Wednesday, February 19, 2014

Been a long time coming


But the Fed is finally taking steps to remedy one of the major bankster flaws following the collapse of the Great Recession.
The Federal Reserve moved Tuesday to correct one of the main causes of the 2008 financial crisis, ordering the nation’s largest domestic banks and foreign ones operating in the United States to hold more capital in case things go bad.

The long-anticipated rule covers banks both domestic and international with assets above $50 billion. It was required as part of the sweeping revamp of financial regulation back in 2010 that followed the most devastating financial crisis since the Great Depression. It aims to reduce system-wide risks.

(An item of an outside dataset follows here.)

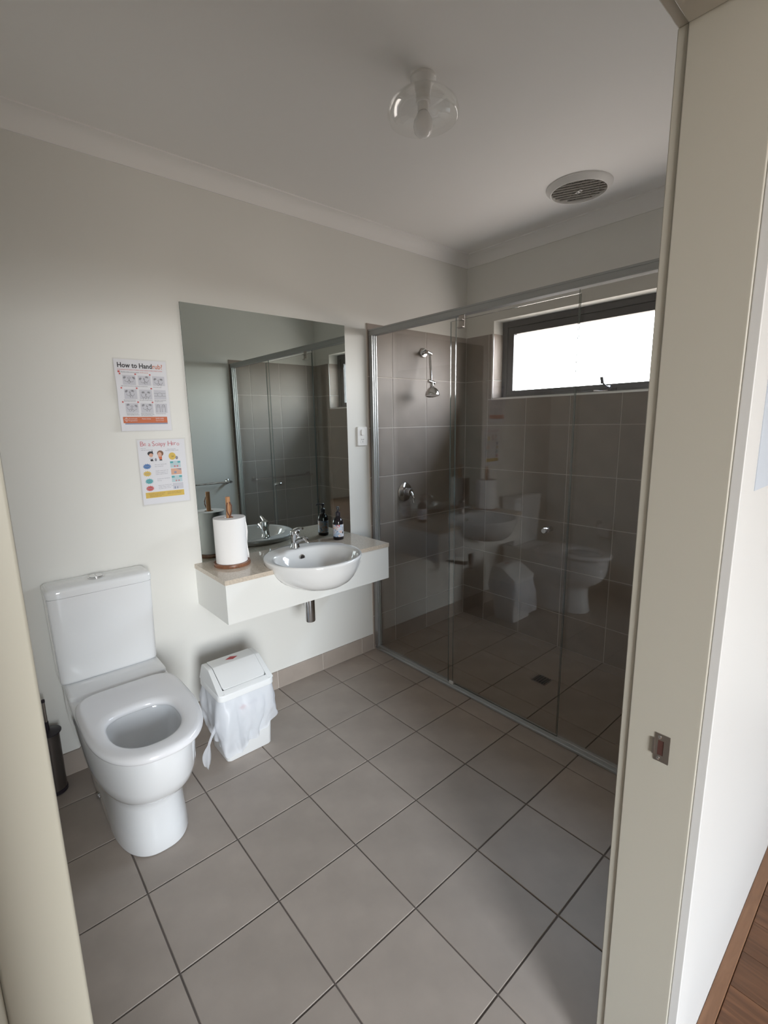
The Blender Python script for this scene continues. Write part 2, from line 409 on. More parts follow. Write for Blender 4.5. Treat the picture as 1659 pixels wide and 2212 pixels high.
hb.tube([(0.082, -0.985, WZ0 + 0.034), (0.062, -0.978, WZ0 + 0.046), (0.058, -0.965, WZ0 + 0.062)], [0.006, 0.005, 0.005]); hb.cyl((0.058, -0.965, WZ0 + 0.056), (0.056, -0.958, WZ0 + 0.094), 0.0095, 14)
hb.build('winder_handle', M['black'], win, smooth=40)
MB().tube([(0.098, -1.005, WZ0 + 0.022), (0.065, -0.955, WZ0 + 0.014), (0.090, -0.90, WZ0 + 0.02)], 0.0035, 8).build('chain_arm', M['steel'], win, smooth=60)

# ---- hall: walls, floor, big window opposite the door
hs = MB(); WX0, WX1, HZ0, HZ1 = -4.10, -2.62, 0.20, 2.40
hs.box(HX0, WX0, HY - 0.1, HY, -0.1, ZC); hs.box(WX1, HX1, HY - 0.1, HY, -0.1, ZC); hs.box(WX0, WX1, HY - 0.1, HY, HZ1, ZC); hs.box(WX0, WX1, HY - 0.1, HY, -0.1, HZ0)
struct(hs.build('wall_hall_south', M['hallfar']))
struct(box(HX0 - 0.1, HX0, HY, 0, -0.1, ZC).build('wall_hall_west', M['hallfar']))
struct(box(HX1, HX1 + 0.1, HY, YS, -0.1, ZC).build('wall_hall_east', M['hallfar']))
w2 = struct(box(WX0, WX0 + 0.04, HY - 0.07, HY - 0.02, HZ0, HZ1).build('window_2', M['frame']))
box(WX1 - 0.04, WX1, HY - 0.07, HY - 0.02, HZ0, HZ1).build('frame_side', M['frame'], w2)
box(WX0, WX1, HY - 0.07, HY - 0.02, HZ1 - 0.04, HZ1).build('frame_head', M['frame'], w2); box(WX0, WX1, HY - 0.07, HY - 0.02, HZ0, HZ0 + 0.04).build('frame_sill', M['frame'], w2)
box(WX0 + 0.04, WX1 - 0.04, HY - 0.047, HY - 0.043, HZ0 + 0.04, HZ1 - 0.04).build('pane', M['pane'], w2)
hf = struct(box(HX0, HX1, HY, YH + 0.02, -0.12, -0.006).build('floor_hall', M['fgrout']))
PH = planemtx((1, 0, 0), (0, 1, 0), (0, 0, 1), (0, 0, -0.006))
xg = grid(-1.448, HX0, HX1, 0.122)
for i in range(len(xg) - 1):
    y = HY; lens = []
    while y < YH - 0.030:
        y2 = min(y + random.uniform(0.7, 1.4), YH - 0.030)
        lay(hf, xg[i], xg[i + 1], y, y2, PH, 0.006, M['plank'], 'plank', 0.0006); y = y2
lay(hf, HX0, HX1, YH - 0.030, YH, PH, 0.011, M['board'], 'border_board', 0.0005)
lay(hf, DX0, DX1, YH, YS - 0.06, PH, 0.008, M['board'], 'threshold_board', 0.0005)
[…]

Before the crisis, large interconnected financial institutions, many of them global in scale, were spottily supervised or had portions of their businesses supervised by multiple regulators. No one regulator was seeing the complete picture of the financial institution’s activities and risks.

“As the financial crisis demonstrated, the sudden failure or near failure of large financial institutions can have destabilizing effects on the financial system and harm the broader economy,” said Janet Yellen, the new Fed chairwoman. “And as the crisis also highlighted, the traditional framework for supervising and regulating major financial institutions and assessing risks contained material weaknesses.”

The rule, she said, would “help address these sources of vulnerability.”

Giant foreign banks operating in the United States would have to create U.S.-based intermediate holding companies that would be regulated by the Fed and would be subject to stricter capital requirements and enhanced risk-management efforts. They’d essentially be treated as if they were domestic banks.
This does nothing to stop the inbred dishonesty of the banksters, it just provides a little more bounce when the dead cat hits the pavement.